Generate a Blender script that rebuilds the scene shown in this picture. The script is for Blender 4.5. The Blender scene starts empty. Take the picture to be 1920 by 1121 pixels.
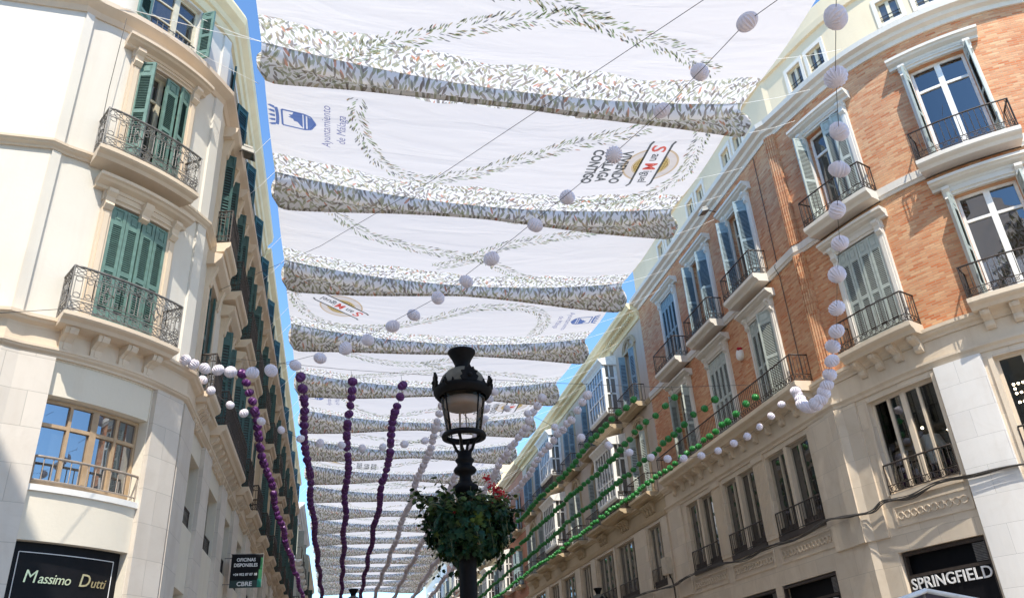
import bpy, math, random
from math import sin, cos, pi, radians, sqrt, floor, ceil, atan2, exp
from mathutils import Vector, Matrix
random.seed(11)
SC = bpy.context.scene
COL = SC.collection
# ---------------------------------------------------------------- camera
CAMLOC = Vector((0, 0, 1.6))
RC = ((0.9791728, -0.03997372, -0.19905458), (-0.19519989, -0.45498372, -0.86884223), (-0.05583574, 0.88960211, -0.45331054))
cd = bpy.data.cameras.new("camera"); cam = bpy.data.objects.new("camera", cd); COL.objects.link(cam)
cam.matrix_world = Matrix.Translation(CAMLOC) @ Matrix(RC).to_4x4()
cd.sensor_width = 36; cd.lens = 36 * 1500 / 1920; cd.clip_start = .05; cd.clip_end = 2000
SC.camera = cam
# ---------------------------------------------------------------- sky, sun, exposure
SUN_EL, SUN_AZ = radians(56), radians(184)      # azimuth the light comes from, clockwise from +Y
w = bpy.data.worlds.new("World"); SC.world = w; w.use_nodes = True
wn = w.node_tree
bg = wn.nodes["Background"]
sky = wn.nodes.new("ShaderNodeTexSky"); sky.sky_type = 'NISHITA'; sky.sun_disc = False
sky.sun_elevation = SUN_EL; sky.sun_rotation = SUN_AZ; sky.air_density = 1.0; sky.dust_density = 0.15; sky.ozone_density = 1.6
hs = wn.nodes.new("ShaderNodeMix"); hs.data_type = 'RGBA'; hs.blend_type = 'MULTIPLY'; hs.inputs[0].default_value = 1; hs.inputs[7].default_value = (.73, .94, 1.08, 1)
wn.links.new(sky.outputs[0], hs.inputs[6]); wn.links.new(hs.outputs[2], bg.inputs[0]); bg.inputs[1].default_value = 0.15
sl = bpy.data.lights.new("sun", 'SUN'); sun = bpy.data.objects.new("sun", sl); COL.objects.link(sun)
sl.energy = 3.0; sl.angle = radians(.53); sl.color = (1, .925, .80)
sd = Vector((sin(SUN_AZ) * cos(SUN_EL), cos(SUN_AZ) * cos(SUN_EL), sin(SUN_EL)))
sun.rotation_euler = sd.to_track_quat('Z', 'Y').to_euler()
SC.view_settings.view_transform = 'Standard'; SC.view_settings.look = 'None'
SC.view_settings.exposure = 1.08; SC.view_settings.gamma = 1
SC.cycles.max_bounces = 10; SC.cycles.transparent_max_bounces = 16; SC.cycles.diffuse_bounces = 6

# ================================================================ materials
MAT = {}
class NT:
    def __init__(s, name):
        s.m = bpy.data.materials.new(name); s.m.use_nodes = True; s.t = s.m.node_tree
        s.b = s.t.nodes["Principled BSDF"]; s.out = s.t.nodes["Material Output"]; MAT[name] = s.m
    def n(s, ty, **kw):
        nd = s.t.nodes.new("ShaderNode" + ty)
        for k, v in kw.items():
            if k.startswith("i_"):
                k = k[2:]; nd.inputs[int(k) if k.isdigit() else k].default_value = v
            else: setattr(nd, k, v)
        return nd
    def l(s, a, b): s.t.links.new(a, b)
    def math(s, op, a, b=None, c=None, clamp=False):
        nd = s.n("Math", operation=op); nd.use_clamp = clamp
        for i, v in enumerate((a, b, c)):
            if v is None: continue
            if isinstance(v, (int, float)): nd.inputs[i].default_value = v
            else: s.l(v, nd.inputs[i])
        return nd.outputs[0]
    def mix(s, f, a, b, blend='MIX'):
        nd = s.n("Mix", data_type='RGBA', blend_type=blend)
        for i, v in ((0, f), (6, a), (7, b)):
            if isinstance(v, (int, float)): nd.inputs[i].default_value = v
            elif isinstance(v, tuple): nd.inputs[i].default_value = (*v, 1) if len(v) == 3 else v
            else: s.l(v, nd.inputs[i])
        return nd.outputs[2]
    def noise(s, vec, scale, detail=4, rough=.55, dist=0):
        nd = s.n("TexNoise"); nd.inputs["Scale"].default_value = scale; nd.inputs["Detail"].default_value = detail
        nd.inputs["Roughness"].default_value = rough; nd.inputs["Distortion"].default_value = dist
        if vec is not None: s.l(vec, nd.inputs["Vector"])
        return nd.outputs[0]
    def mapr(s, v, a, b, c=0., d=1.):
        nd = s.n("MapRange"); nd.inputs[1].default_value = a; nd.inputs[2].default_value = b
        nd.inputs[3].default_value = c; nd.inputs[4].default_value = d; s.l(v, nd.inputs[0]); return nd.outputs[0]
    def scale(s, vec, sx, sy, sz):
        nd = s.n("Mapping"); nd.inputs["Scale"].default_value = (sx, sy, sz); s.l(vec, nd.inputs[0]); return nd.outputs[0]
    def bump(s, h, st, dist=.02):
        nd = s.n("Bump"); nd.inputs["Strength"].default_value = st; nd.inputs["Distance"].default_value = dist
        s.l(h, nd.inputs["Height"]); s.l(nd.outputs[0], s.b.inputs["Normal"]); return nd
    def obj(s): return s.n("TexCoord").outputs["Object"]
    def uv(s): return s.n("TexCoord").outputs["UV"]

def plaster(name, col, var=.12, rough=.85, stain=.25, bump=.25, tint=(.75, .62, .5)):
    t = NT(name); o = t.obj()
    big = t.noise(o, .35, 5, .6); fine = t.noise(o, 18, 3)
    st = t.noise(t.scale(o, 1.6, 1.6, .12), 1.5, 6, .65)
    dk = tuple(c * (1 - var * 1.6) for c in col); lt = tuple(min(1, c * (1 + var * .5)) for c in col)
    c = t.mix(t.mapr(big, .3, .7), dk, lt)
    c = t.mix(t.mapr(st, .5, .78, 0, stain), c, tuple(col[i] * tint[i] for i in range(3)))
    c = t.mix(t.mapr(fine, .35, .65, 0, .12), c, dk)
    t.l(c, t.b.inputs["Base Color"]); t.b.inputs["Roughness"].default_value = rough
    t.bump(t.math('ADD', t.math('MULTIPLY', fine, .5), t.math('MULTIPLY', big, 1.5)), bump, .02)
    return t
def stone(name, col, bw=1.1, bh=.62, var=.14, joint=.012, rough=.6, vein=.35):
    t = NT(name); uv = t.uv(); o = t.obj()
    br = t.n("TexBrick", offset=.5); t.l(uv, br.inputs["Vector"])
    br.inputs["Scale"].default_value = 1; br.inputs["Brick Width"].default_value = bw; br.inputs["Row Height"].default_value = bh
    br.inputs["Mortar Size"].default_value = joint / 2; br.inputs["Mortar Smooth"].default_value = .2; br.inputs["Bias"].default_value = 0
    br.inputs["Color1"].default_value = (*[c * (1 - var) for c in col], 1); br.inputs["Color2"].default_value = (*[min(1, c * (1 + var * .6)) for c in col], 1)
    br.inputs["Mortar"].default_value = (*[c * .72 for c in col], 1)
    v = t.noise(o, 1.1, 8, .7, 1.2); v2 = t.noise(t.scale(o, 1, 1, .15), 2.2, 5, .6)
    c = t.mix(t.mapr(v, .45, .7, 0, vein), br.outputs[0], tuple(col[i] * (.72, .66, .6)[i] for i in range(3)))
    c = t.mix(t.mapr(v2, .52, .8, 0, .3), c, tuple(col[i] * (.7, .64, .58)[i] for i in range(3)))
    t.l(c, t.b.inputs["Base Color"]); t.b.inputs["Roughness"].default_value = rough
    t.bump(t.math('ADD', t.math('MULTIPLY', br.outputs[1], -1.), t.math('MULTIPLY', v, .5)), .35, .02)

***

◆ WHAT IS NEEDED ◆
Return each line from the material above exactly, but not the pictures.

◆ TASK OUTPUT ◆
Generate a Blender script that rebuilds the scene shown in this picture. The script is for Blender 4.5. The Blender scene starts empty. Take the picture to be 1920 by 1121 pixels.
import bpy, math, random
from math import sin, cos, pi, radians, sqrt, floor, ceil, atan2, exp
from mathutils import Vector, Matrix
random.seed(11)
SC = bpy.context.scene
COL = SC.collection
# ---------------------------------------------------------------- camera
CAMLOC = Vector((0, 0, 1.6))
RC = ((0.9791728, -0.03997372, -0.19905458), (-0.19519989, -0.45498372, -0.86884223), (-0.05583574, 0.88960211, -0.45331054))
cd = bpy.data.cameras.new("camera"); cam = bpy.data.objects.new("camera", cd); COL.objects.link(cam)
cam.matrix_world = Matrix.Translation(CAMLOC) @ Matrix(RC).to_4x4()
cd.sensor_width = 36; cd.lens = 36 * 1500 / 1920; cd.clip_start = .05; cd.clip_end = 2000
SC.camera = cam
# ---------------------------------------------------------------- sky, sun, exposure
SUN_EL, SUN_AZ = radians(56), radians(184)      # azimuth the light comes from, clockwise from +Y
w = bpy.data.worlds.new("World"); SC.world = w; w.use_nodes = True
wn = w.node_tree
bg = wn.nodes["Background"]
sky = wn.nodes.new("ShaderNodeTexSky"); sky.sky_type = 'NISHITA'; sky.sun_disc = False
sky.sun_elevation = SUN_EL; sky.sun_rotation = SUN_AZ; sky.air_density = 1.0; sky.dust_density = 0.15; sky.ozone_density = 1.6
hs = wn.nodes.new("ShaderNodeMix"); hs.data_type = 'RGBA'; hs.blend_type = 'MULTIPLY'; hs.inputs[0].default_value = 1; hs.inputs[7].default_value = (.73, .94, 1.08, 1)
wn.links.new(sky.outputs[0], hs.inputs[6]); wn.links.new(hs.outputs[2], bg.inputs[0]); bg.inputs[1].default_value = 0.15
sl = bpy.data.lights.new("sun", 'SUN'); sun = bpy.data.objects.new("sun", sl); COL.objects.link(sun)
sl.energy = 3.0; sl.angle = radians(.53); sl.color = (1, .925, .80)
sd = Vector((sin(SUN_AZ) * cos(SUN_EL), cos(SUN_AZ) * cos(SUN_EL), sin(SUN_EL)))
sun.rotation_euler = sd.to_track_quat('Z', 'Y').to_euler()
SC.view_settings.view_transform = 'Standard'; SC.view_settings.look = 'None'
SC.view_settings.exposure = 1.08; SC.view_settings.gamma = 1
SC.cycles.max_bounces = 10; SC.cycles.transparent_max_bounces = 16; SC.cycles.diffuse_bounces = 6

# ================================================================ materials
MAT = {}
class NT:
    def __init__(s, name):
        s.m = bpy.data.materials.new(name); s.m.use_nodes = True; s.t = s.m.node_tree
        s.b = s.t.nodes["Principled BSDF"]; s.out = s.t.nodes["Material Output"]; MAT[name] = s.m
    def n(s, ty, **kw):
        nd = s.t.nodes.new("ShaderNode" + ty)
        for k, v in kw.items():
            if k.startswith("i_"):
                k = k[2:]; nd.inputs[int(k) if k.isdigit() else k].default_value = v
            else: setattr(nd, k, v)
        return nd
    def l(s, a, b): s.t.links.new(a, b)
    def math(s, op, a, b=None, c=None, clamp=False):
        nd = s.n("Math", operation=op); nd.use_clamp = clamp
        for i, v in enumerate((a, b, c)):
            if v is None: continue
            if isinstance(v, (int, float)): nd.inputs[i].default_value = v
            else: s.l(v, nd.inputs[i])
        return nd.outputs[0]
    def mix(s, f, a, b, blend='MIX'):
        nd = s.n("Mix", data_type='RGBA', blend_type=blend)
        for i, v in ((0, f), (6, a), (7, b)):
            if isinstance(v, (int, float)): nd.inputs[i].default_value = v
            elif isinstance(v, tuple): nd.inputs[i].default_value = (*v, 1) if len(v) == 3 else v
            else: s.l(v, nd.inputs[i])
        return nd.outputs[2]
    def noise(s, vec, scale, detail=4, rough=.55, dist=0):
        nd = s.n("TexNoise"); nd.inputs["Scale"].default_value = scale; nd.inputs["Detail"].default_value = detail
        nd.inputs["Roughness"].default_value = rough; nd.inputs["Distortion"].default_value = dist
        if vec is not None: s.l(vec, nd.inputs["Vector"])
        return nd.outputs[0]
    def mapr(s, v, a, b, c=0., d=1.):
        nd = s.n("MapRange"); nd.inputs[1].default_value = a; nd.inputs[2].default_value = b
        nd.inputs[3].default_value = c; nd.inputs[4].default_value = d; s.l(v, nd.inputs[0]); return nd.outputs[0]
    def scale(s, vec, sx, sy, sz):
        nd = s.n("Mapping"); nd.inputs["Scale"].default_value = (sx, sy, sz); s.l(vec, nd.inputs[0]); return nd.outputs[0]
    def bump(s, h, st, dist=.02):
        nd = s.n("Bump"); nd.inputs["Strength"].default_value = st; nd.inputs["Distance"].default_value = dist
        s.l(h, nd.inputs["Height"]); s.l(nd.outputs[0], s.b.inputs["Normal"]); return nd
    def obj(s): return s.n("TexCoord").outputs["Object"]
    def uv(s): return s.n("TexCoord").outputs["UV"]

def plaster(name, col, var=.12, rough=.85, stain=.25, bump=.25, tint=(.75, .62, .5)):
    t = NT(name); o = t.obj()
    big = t.noise(o, .35, 5, .6); fine = t.noise(o, 18, 3)
    st = t.noise(t.scale(o, 1.6, 1.6, .12), 1.5, 6, .65)
    dk = tuple(c * (1 - var * 1.6) for c in col); lt = tuple(min(1, c * (1 + var * .5)) for c in col)
    c = t.mix(t.mapr(big, .3, .7), dk, lt)
    c = t.mix(t.mapr(st, .5, .78, 0, stain), c, tuple(col[i] * tint[i] for i in range(3)))
    c = t.mix(t.mapr(fine, .35, .65, 0, .12), c, dk)
    t.l(c, t.b.inputs["Base Color"]); t.b.inputs["Roughness"].default_value = rough
    t.bump(t.math('ADD', t.math('MULTIPLY', fine, .5), t.math('MULTIPLY', big, 1.5)), bump, .02)
    return t
def stone(name, col, bw=1.1, bh=.62, var=.14, joint=.012, rough=.6, vein=.35):
    t = NT(name); uv = t.uv(); o = t.obj()
    br = t.n("TexBrick", offset=.5); t.l(uv, br.inputs["Vector"])
    br.inputs["Scale"].default_value = 1; br.inputs["Brick Width"].default_value = bw; br.inputs["Row Height"].default_value = bh
    br.inputs["Mortar Size"].default_value = joint / 2; br.inputs["Mortar Smooth"].default_value = .2; br.inputs["Bias"].default_value = 0
    br.inputs["Color1"].default_value = (*[c * (1 - var) for c in col], 1); br.inputs["Color2"].default_value = (*[min(1, c * (1 + var * .6)) for c in col], 1)
    br.inputs["Mortar"].default_value = (*[c * .72 for c in col], 1)
    v = t.noise(o, 1.1, 8, .7, 1.2); v2 = t.noise(t.scale(o, 1, 1, .15), 2.2, 5, .6)
    c = t.mix(t.mapr(v, .45, .7, 0, vein), br.outputs[0], tuple(col[i] * (.72, .66, .6)[i] for i in range(3)))
    c = t.mix(t.mapr(v2, .52, .8, 0, .3), c, tuple(col[i] * (.7, .64, .58)[i] for i in range(3)))
    t.l(c, t.b.inputs["Base Color"]); t.b.inputs["Roughness"].default_value = rough
    t.bump(t.math('ADD', t.math('MULTIPLY', br.outputs[1], -1.), t.math('MULTIPLY', v, .5)), .35, .02)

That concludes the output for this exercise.